Le quatrième point est lié au fait que des auteurs s'interrogent sur la pertinence d'inclure une dimension éthique à la définition de l'ingénierie écologique. Par exemple, MITSCH et JORGENSEN disent que l'ingénierie écologique doit permettre un bénéfice mutuel de l'homme et de la nature, alors que d'autres auteurs comme ODUM présenté précédemment se cantonnent à une définition purement scientifique.
Le cinquième point est lié au fait qu’on peut s'interroger sur le fait qu'il faille absolument cristalliser cette définition de l'ingénierie écologique pour identifier une communauté scientifique, au risque d'exclure d'autres disciplines qui ne sont pas encore concernées, ou bien qu'il faille laisser le temps à cette ingénierie écologique pour gagner différents domaines d'activités.
4. Définir l’ingénierie écologique : 3 critères
Avec certains collègues, nous considérons qu'il y a trois critères à respecter pour qu'une ingénierie soit réellement écologique. Le premier de ces critères est la mobilisation de processus ou de structures écologiques. Le deuxième de ces critères est l’inscription des solutions d'ingénierie dans un contexte écosystémique dans lequel on va intégrer les rétroactions de l'action qu'on va avoir sur le milieu. Le dernier critère est l'optique de durabilité dans laquelle s'inscrit la solution de l'ingénierie écologique.
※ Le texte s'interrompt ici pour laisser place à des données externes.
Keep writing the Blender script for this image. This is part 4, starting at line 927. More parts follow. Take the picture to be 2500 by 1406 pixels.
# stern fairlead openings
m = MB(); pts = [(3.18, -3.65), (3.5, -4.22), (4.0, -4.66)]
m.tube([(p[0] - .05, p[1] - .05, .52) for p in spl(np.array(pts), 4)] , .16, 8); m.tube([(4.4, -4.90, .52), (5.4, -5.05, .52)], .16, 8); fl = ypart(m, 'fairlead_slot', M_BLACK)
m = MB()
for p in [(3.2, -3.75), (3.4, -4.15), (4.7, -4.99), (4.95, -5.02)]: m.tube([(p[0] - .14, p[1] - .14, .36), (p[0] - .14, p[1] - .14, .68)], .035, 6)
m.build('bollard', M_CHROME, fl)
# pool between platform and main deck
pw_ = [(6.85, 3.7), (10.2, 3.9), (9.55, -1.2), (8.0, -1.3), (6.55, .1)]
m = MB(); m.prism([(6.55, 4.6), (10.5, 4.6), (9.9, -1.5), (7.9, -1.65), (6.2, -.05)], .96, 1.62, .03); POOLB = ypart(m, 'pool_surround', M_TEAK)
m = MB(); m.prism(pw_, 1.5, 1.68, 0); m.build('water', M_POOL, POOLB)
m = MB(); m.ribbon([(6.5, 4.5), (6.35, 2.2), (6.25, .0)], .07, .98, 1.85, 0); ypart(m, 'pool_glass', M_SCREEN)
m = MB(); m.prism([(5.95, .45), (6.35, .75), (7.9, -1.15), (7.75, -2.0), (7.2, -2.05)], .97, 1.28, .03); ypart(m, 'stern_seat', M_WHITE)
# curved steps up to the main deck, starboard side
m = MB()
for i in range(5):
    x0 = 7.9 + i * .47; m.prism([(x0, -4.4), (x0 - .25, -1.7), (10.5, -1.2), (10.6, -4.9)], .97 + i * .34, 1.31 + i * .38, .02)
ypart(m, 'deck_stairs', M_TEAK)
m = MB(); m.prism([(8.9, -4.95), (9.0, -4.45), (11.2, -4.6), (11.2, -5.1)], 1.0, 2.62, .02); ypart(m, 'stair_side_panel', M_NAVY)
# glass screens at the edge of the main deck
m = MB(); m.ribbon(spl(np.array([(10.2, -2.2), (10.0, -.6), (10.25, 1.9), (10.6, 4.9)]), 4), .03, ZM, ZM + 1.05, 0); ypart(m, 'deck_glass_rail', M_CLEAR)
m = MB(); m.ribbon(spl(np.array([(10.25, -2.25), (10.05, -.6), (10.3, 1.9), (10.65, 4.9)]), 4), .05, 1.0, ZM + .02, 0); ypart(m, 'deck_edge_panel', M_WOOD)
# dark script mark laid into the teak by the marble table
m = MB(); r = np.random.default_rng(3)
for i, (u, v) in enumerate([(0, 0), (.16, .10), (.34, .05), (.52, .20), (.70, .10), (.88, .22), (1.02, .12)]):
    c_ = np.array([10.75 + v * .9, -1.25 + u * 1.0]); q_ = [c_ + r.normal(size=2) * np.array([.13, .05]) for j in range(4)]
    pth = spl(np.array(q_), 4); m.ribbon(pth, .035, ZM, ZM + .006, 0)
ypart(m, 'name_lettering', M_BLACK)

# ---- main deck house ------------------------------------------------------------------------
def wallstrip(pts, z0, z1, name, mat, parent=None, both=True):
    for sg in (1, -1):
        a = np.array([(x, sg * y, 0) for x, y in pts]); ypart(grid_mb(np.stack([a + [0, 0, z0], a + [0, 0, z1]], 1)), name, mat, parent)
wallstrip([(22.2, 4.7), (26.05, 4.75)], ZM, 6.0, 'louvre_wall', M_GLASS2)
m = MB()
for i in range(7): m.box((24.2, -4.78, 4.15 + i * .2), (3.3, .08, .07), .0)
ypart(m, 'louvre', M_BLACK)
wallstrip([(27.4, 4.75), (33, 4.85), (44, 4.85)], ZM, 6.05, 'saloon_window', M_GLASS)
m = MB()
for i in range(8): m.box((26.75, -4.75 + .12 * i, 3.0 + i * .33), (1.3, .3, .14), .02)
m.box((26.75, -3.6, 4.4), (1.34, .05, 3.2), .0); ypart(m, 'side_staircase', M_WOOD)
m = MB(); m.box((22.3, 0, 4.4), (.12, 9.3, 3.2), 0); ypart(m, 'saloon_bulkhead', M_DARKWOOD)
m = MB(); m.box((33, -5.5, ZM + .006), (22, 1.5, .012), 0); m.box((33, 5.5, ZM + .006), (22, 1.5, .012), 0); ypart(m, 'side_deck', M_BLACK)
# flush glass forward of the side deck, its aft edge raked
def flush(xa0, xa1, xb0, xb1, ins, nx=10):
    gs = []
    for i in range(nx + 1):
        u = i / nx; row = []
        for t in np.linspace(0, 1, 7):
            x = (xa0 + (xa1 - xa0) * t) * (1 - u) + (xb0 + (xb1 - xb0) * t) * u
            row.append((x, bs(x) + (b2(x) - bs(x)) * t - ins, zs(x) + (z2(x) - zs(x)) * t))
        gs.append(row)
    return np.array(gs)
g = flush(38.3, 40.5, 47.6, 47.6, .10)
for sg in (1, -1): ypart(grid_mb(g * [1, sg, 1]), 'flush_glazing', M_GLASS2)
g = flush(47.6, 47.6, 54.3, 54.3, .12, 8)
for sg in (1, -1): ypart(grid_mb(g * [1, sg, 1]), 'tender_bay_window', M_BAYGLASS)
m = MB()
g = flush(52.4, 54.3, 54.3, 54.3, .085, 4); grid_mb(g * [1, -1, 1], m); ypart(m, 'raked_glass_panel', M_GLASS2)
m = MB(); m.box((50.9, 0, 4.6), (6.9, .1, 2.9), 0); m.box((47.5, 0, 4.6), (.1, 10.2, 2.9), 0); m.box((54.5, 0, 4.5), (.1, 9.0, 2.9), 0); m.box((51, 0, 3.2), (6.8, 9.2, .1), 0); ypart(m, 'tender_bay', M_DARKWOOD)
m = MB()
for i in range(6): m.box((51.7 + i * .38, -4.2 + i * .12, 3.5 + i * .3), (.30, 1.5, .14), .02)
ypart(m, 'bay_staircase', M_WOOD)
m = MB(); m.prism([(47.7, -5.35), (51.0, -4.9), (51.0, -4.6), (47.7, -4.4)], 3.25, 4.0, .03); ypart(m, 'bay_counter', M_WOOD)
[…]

Si on considère l'ingénierie conventionnelle, elle ne répond à aucun de ces critères. Si on considère certains concepts apparentés à l'ingénierie écologique comme le biomimétisme, on se rend compte qu'il ne mobilise qu'un seul de ces critères, c'est-à-dire la mobilisation de structures qu'on va trouver dans les écosystèmes, comme par exemple des petits appendices qu'ont les graines et qui leur permettent de s'accrocher au pelage des animaux. En copiant ces petits appendices, on a créé la bande velcro mais à aucun moment, il n'y a une optique de durabilité ou une intégration dans un contexte écosystémique. Vous avez l'ingénierie de l'environnement qui s'interroge sur la durabilité des activités humaines, et qui tente de résoudre certains problèmes liés à cette durabilité. Vous avez aussi d'autres approches comme la chimie verte qui s'inspire à la fois des matériaux écologiques ou des matières végétales, et qui s'inscrit dans une optique de durabilité des activités humaines. Concernant les énergies renouvelables, on voit que c'est une approche qui s'inscrit sur une analyse de l'énergie et des flux d'énergie dans un écosystème et qui essaye de tirer parti de la spécificité de l'écosystème auquel on a à faire. Puis, on a parfois une prise en compte à la fois du contexte écosystémique et de l'optique de durabilité avec des approches comme l'écologie industrielle et territoriale qui cherche à évaluer des activités humaines, ou des produits d'origine humaine, par exemple, par l'analyse du cycle de vie.
5. Conclusion
L’ingénierie écologique, telle qu'elle a été définie par ODUM, associe fortement la mobilisation de processus et de structures écologiques et de contextes écosystémiques. On a derrière cette ingénierie écologique des termes comme les Nature Based Solution, ou l'agro-écologie. On peut espérer que se développe à l'avenir une ingénierie écologique et évolutive qui prenne pleinement en considération l'optique de durabilité qui est nécessaire pour que les solutions d'ingénierie soient pérennes.